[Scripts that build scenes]
-- Begin --

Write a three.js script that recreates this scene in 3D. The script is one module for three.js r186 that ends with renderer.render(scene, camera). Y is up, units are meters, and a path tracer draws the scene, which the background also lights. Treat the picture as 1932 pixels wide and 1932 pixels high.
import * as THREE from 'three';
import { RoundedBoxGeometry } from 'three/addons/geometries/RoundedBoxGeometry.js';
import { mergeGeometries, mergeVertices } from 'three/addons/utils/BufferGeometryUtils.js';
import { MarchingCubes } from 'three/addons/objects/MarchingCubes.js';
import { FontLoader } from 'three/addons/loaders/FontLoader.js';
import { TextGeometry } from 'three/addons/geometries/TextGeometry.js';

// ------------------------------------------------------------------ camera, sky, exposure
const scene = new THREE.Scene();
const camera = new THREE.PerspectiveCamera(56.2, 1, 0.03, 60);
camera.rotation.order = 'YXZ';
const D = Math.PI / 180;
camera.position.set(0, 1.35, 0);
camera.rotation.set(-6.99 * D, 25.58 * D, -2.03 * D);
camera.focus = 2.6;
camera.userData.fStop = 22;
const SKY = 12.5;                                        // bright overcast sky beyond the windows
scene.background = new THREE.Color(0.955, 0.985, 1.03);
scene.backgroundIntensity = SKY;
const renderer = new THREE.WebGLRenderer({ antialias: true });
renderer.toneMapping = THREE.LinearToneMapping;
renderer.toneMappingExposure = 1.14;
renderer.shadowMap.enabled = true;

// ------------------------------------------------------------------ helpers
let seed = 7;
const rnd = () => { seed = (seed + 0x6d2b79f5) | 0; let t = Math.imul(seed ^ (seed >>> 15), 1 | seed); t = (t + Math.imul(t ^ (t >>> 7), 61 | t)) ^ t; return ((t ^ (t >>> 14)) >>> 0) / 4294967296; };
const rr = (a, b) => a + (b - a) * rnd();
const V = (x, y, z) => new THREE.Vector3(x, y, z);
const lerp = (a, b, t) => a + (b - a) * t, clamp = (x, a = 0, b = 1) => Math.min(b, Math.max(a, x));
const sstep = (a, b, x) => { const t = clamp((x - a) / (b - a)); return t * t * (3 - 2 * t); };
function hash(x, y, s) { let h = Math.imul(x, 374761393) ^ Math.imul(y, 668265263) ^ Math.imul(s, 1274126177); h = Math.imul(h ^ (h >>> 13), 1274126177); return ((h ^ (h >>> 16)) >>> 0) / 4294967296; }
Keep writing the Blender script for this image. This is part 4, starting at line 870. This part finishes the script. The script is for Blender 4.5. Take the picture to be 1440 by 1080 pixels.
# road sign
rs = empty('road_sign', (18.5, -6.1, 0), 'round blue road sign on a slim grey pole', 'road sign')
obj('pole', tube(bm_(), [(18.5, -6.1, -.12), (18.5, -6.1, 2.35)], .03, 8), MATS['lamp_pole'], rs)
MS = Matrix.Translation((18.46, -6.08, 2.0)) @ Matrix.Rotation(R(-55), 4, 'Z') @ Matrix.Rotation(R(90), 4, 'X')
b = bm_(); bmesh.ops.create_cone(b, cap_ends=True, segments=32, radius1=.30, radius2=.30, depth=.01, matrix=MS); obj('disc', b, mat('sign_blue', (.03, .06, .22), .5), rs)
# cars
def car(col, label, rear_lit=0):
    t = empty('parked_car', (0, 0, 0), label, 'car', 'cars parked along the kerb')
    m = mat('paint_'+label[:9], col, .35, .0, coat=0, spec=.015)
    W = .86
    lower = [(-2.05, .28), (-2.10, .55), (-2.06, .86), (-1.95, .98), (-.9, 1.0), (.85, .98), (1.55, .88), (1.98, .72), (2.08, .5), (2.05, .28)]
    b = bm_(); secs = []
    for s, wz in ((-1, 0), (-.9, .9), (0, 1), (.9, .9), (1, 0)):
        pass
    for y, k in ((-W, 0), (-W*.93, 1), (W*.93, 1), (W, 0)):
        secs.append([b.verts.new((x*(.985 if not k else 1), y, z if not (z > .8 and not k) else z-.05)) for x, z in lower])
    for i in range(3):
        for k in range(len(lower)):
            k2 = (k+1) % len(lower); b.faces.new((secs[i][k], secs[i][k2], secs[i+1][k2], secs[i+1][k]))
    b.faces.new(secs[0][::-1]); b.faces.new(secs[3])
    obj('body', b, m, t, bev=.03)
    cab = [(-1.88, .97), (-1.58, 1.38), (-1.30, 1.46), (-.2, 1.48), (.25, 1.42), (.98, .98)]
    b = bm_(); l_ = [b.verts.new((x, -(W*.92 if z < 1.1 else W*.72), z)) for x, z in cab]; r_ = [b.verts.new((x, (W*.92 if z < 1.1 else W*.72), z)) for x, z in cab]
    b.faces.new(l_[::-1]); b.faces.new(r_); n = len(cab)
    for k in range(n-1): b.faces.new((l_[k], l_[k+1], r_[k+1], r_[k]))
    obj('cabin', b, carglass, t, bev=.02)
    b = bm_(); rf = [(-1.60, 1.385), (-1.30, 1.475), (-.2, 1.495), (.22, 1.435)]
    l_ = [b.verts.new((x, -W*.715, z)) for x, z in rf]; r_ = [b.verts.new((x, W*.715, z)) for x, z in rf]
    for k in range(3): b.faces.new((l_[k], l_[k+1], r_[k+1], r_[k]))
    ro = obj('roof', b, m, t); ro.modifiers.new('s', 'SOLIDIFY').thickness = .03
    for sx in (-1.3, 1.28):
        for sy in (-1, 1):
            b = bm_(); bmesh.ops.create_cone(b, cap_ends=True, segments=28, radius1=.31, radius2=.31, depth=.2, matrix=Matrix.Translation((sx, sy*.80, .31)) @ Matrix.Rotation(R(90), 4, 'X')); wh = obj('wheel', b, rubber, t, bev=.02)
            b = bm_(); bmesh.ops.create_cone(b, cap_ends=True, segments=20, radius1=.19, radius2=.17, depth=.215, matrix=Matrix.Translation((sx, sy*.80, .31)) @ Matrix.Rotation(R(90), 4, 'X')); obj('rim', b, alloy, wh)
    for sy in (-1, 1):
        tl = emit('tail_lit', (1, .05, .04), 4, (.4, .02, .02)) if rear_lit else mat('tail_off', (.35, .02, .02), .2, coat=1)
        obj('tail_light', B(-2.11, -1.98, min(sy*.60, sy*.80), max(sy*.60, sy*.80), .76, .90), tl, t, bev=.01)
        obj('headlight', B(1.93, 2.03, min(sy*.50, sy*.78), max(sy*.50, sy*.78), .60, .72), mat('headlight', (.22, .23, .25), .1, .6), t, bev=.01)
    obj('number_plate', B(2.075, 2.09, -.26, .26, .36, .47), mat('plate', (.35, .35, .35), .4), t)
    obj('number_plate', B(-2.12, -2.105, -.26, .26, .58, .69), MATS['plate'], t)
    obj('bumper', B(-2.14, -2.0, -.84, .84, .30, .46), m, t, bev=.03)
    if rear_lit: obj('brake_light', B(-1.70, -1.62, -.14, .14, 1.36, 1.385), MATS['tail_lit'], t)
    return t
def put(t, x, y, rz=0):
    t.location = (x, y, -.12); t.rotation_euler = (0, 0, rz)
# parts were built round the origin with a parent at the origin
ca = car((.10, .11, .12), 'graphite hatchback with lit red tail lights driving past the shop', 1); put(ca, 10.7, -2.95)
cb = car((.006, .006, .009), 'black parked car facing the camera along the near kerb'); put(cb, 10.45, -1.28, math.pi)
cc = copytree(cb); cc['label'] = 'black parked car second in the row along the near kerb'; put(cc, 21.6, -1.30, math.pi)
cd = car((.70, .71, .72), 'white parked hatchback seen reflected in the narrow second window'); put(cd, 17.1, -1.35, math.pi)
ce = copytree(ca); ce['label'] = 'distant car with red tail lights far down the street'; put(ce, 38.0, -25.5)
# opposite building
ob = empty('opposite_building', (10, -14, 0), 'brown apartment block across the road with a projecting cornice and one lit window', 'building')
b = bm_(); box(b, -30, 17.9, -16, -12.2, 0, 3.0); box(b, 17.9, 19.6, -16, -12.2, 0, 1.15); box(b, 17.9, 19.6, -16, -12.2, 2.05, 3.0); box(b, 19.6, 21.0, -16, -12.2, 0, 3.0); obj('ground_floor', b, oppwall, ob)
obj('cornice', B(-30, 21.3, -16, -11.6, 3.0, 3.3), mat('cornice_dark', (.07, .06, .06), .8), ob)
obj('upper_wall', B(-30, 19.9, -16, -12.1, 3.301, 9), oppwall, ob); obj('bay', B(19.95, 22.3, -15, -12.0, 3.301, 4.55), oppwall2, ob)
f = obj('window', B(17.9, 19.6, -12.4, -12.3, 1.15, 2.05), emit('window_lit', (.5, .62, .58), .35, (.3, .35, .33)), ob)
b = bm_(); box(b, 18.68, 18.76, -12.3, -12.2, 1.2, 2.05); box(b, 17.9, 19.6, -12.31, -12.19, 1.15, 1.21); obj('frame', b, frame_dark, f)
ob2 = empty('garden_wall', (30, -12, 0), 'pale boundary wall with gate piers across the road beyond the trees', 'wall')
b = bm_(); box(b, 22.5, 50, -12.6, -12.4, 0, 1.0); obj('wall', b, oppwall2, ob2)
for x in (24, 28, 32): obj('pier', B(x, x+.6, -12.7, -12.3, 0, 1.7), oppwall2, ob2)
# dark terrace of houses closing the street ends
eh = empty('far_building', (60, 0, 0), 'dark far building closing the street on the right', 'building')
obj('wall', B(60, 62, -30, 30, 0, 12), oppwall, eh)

-- End --
-- Begin --

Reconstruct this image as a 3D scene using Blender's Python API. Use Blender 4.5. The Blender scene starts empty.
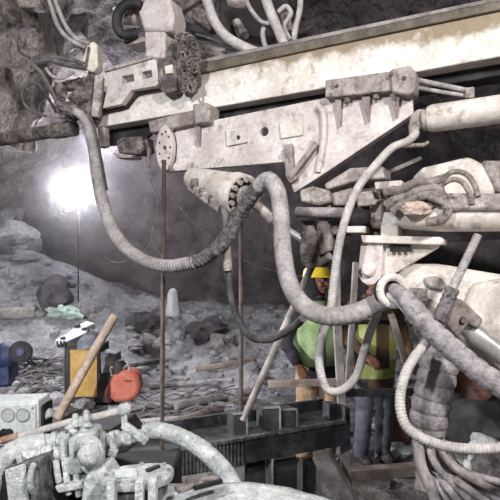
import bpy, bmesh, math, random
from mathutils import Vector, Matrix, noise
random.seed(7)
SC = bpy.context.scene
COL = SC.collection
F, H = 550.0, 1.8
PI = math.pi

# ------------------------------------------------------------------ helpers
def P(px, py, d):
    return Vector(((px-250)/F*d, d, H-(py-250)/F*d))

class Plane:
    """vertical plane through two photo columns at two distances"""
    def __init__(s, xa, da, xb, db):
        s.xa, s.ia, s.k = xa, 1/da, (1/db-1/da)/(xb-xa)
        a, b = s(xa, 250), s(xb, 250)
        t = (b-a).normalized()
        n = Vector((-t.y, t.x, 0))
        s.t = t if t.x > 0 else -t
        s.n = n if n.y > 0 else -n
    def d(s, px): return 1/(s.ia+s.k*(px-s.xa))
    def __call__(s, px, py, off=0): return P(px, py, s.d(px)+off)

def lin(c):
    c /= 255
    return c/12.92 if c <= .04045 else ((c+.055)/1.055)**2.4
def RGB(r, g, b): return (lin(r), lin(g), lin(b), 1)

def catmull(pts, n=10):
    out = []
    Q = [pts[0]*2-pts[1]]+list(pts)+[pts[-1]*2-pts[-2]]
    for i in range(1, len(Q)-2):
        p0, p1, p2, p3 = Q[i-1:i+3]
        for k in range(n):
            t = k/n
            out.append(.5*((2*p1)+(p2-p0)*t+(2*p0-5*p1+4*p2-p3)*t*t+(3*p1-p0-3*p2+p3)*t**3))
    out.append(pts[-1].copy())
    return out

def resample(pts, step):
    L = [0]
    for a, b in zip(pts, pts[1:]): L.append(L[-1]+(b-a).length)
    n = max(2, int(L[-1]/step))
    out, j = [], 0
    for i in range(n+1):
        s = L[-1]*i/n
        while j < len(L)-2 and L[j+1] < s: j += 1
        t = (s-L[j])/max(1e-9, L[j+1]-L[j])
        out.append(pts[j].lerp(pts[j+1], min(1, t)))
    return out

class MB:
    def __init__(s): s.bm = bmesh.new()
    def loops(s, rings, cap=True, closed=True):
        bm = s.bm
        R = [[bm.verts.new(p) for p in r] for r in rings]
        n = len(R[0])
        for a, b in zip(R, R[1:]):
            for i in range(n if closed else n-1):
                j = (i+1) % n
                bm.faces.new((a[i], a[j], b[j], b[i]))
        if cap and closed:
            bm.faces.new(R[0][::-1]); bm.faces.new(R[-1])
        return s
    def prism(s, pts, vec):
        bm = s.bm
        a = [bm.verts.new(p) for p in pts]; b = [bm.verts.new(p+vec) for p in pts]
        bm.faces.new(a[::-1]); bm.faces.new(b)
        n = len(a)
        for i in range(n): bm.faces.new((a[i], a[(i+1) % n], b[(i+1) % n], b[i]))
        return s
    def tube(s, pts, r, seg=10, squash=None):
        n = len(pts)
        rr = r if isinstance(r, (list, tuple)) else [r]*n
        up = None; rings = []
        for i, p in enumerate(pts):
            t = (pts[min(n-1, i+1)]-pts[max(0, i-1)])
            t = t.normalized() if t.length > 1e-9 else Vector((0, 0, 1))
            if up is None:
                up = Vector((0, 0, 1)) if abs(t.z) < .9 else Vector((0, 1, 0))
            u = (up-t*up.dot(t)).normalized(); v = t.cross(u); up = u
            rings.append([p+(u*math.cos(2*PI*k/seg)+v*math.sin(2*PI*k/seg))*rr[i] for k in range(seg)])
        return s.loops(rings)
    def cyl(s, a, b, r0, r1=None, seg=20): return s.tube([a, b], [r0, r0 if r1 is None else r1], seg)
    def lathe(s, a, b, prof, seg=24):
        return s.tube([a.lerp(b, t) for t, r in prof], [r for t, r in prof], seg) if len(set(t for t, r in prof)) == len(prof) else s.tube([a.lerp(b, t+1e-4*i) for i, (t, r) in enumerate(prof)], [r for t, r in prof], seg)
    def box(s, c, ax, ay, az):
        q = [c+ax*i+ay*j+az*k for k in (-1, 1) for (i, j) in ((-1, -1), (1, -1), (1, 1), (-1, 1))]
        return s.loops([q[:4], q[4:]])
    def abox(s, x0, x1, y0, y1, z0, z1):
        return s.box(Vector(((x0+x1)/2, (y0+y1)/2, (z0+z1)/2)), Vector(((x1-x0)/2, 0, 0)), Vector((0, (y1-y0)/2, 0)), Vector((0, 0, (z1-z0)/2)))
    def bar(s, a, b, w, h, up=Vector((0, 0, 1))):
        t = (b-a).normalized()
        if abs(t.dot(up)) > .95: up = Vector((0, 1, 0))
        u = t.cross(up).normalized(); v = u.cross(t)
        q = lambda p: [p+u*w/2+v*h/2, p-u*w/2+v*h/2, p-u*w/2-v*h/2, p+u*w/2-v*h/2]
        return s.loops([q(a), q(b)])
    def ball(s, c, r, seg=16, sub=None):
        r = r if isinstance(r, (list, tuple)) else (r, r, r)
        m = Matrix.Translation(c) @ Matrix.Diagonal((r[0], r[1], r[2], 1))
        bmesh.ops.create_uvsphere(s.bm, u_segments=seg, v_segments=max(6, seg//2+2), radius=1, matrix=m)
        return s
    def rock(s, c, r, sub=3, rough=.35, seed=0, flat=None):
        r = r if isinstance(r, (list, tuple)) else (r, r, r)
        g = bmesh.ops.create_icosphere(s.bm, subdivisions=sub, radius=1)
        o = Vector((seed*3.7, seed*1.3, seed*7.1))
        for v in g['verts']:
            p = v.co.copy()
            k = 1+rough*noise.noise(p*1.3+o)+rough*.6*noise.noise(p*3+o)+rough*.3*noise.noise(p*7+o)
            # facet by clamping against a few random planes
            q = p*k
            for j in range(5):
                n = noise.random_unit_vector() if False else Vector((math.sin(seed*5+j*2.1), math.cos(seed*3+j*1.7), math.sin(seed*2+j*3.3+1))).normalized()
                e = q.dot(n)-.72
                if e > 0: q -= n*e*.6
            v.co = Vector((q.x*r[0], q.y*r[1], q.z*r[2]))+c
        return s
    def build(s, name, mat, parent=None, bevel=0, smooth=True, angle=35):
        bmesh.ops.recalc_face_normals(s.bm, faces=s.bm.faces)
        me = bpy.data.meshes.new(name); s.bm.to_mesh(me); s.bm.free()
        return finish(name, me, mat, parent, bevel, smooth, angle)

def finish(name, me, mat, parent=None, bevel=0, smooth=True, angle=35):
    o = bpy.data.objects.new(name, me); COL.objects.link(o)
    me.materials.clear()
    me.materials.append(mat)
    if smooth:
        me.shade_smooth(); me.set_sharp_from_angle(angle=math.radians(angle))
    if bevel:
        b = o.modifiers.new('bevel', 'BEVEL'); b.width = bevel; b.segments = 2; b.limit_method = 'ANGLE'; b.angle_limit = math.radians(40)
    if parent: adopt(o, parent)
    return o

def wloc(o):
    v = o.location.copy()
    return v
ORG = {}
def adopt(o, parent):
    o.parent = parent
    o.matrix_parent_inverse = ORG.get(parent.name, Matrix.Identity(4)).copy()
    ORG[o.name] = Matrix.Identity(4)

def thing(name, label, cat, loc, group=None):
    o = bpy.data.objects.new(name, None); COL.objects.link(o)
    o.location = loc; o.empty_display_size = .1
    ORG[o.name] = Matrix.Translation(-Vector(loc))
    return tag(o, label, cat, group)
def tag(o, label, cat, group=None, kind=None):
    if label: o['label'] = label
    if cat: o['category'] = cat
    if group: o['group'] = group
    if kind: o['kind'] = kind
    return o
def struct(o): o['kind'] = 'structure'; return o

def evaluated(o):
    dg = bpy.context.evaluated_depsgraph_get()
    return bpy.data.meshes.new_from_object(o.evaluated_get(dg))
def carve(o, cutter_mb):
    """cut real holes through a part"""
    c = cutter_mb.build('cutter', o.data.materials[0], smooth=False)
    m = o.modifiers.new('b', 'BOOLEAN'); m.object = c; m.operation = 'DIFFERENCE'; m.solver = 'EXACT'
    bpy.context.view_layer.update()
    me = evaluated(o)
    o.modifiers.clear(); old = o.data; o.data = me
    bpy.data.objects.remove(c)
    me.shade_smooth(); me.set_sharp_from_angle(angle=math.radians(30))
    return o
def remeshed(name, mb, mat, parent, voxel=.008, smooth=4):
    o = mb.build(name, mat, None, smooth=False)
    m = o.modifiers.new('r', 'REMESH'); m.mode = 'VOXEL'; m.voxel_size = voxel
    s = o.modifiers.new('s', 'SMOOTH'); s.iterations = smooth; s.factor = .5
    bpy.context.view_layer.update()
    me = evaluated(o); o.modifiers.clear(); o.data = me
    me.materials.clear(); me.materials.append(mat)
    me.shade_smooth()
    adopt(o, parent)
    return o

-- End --

TASK REQUIREMENTS: Only the lines from the one containing "Reconstruct this image" down to the one containing "def RGB(r, g, b): return" should be copied, exactly and with both ends kept. Drop the pictures.

SOLUTION TO THE PROBLEM:
Reconstruct this image as a 3D scene using Blender's Python API. Use Blender 4.5. The Blender scene starts empty.
import bpy, bmesh, math, random
from mathutils import Vector, Matrix, noise
random.seed(7)
SC = bpy.context.scene
COL = SC.collection
F, H = 550.0, 1.8
PI = math.pi

# ------------------------------------------------------------------ helpers
def P(px, py, d):
    return Vector(((px-250)/F*d, d, H-(py-250)/F*d))

class Plane:
    """vertical plane through two photo columns at two distances"""
    def __init__(s, xa, da, xb, db):
        s.xa, s.ia, s.k = xa, 1/da, (1/db-1/da)/(xb-xa)
        a, b = s(xa, 250), s(xb, 250)
        t = (b-a).normalized()
        n = Vector((-t.y, t.x, 0))
        s.t = t if t.x > 0 else -t
        s.n = n if n.y > 0 else -n
    def d(s, px): return 1/(s.ia+s.k*(px-s.xa))
    def __call__(s, px, py, off=0): return P(px, py, s.d(px)+off)

def lin(c):
    c /= 255
    return c/12.92 if c <= .04045 else ((c+.055)/1.055)**2.4
def RGB(r, g, b): return (lin(r), lin(g), lin(b), 1)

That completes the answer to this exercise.